【人と道具】菊光(鍛冶場)
10数年前に使われなくなった隠岐西ノ島の菊光(鍛冶場)をたずねた。今年は砂鉄の物語で、人と道具をテーマに岡田毅志と取材を重ねている。

今回の話は、旧美田小学校で毎月ひらかれている『わがとこ茶屋』に、隠岐アートトライアル企画の茶話会「本のおはなし」 で訪ねた事がきっかけとなった。『わがとこ茶屋』の中心メンバーである佐倉さんが、菊光さんの娘さんであることを知った。


今回は菊光と鍛冶場の道具を取材する予定だったが、案内して頂いた娘さんでもある佐倉さんの父との思い出に心が打たれた。大切にしていた鍛冶の本と日本刀の図を拝見させて頂いた。
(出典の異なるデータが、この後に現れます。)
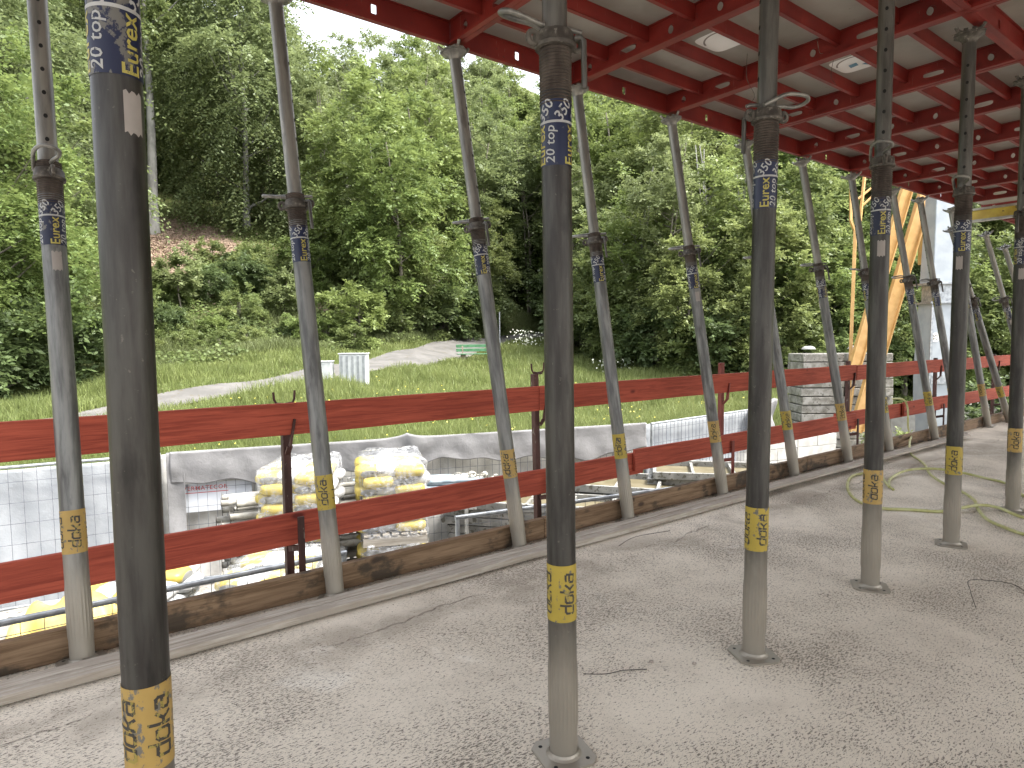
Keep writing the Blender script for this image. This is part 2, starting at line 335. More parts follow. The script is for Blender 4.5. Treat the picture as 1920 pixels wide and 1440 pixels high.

92歳まで鍛治を現役でされていた鍛冶場は、10数年前当時のままであるのだろう。ただ時間だけが忍び寄っていた。いつしか取材は佐倉さんと鍛冶場に変わっていた。当時の思い出に、まるで無音に近い雪のように静かに積み重なっていた。一つ一つの道具には興味は薄れ、まるで一固まりの大地の様にみえて美しかった。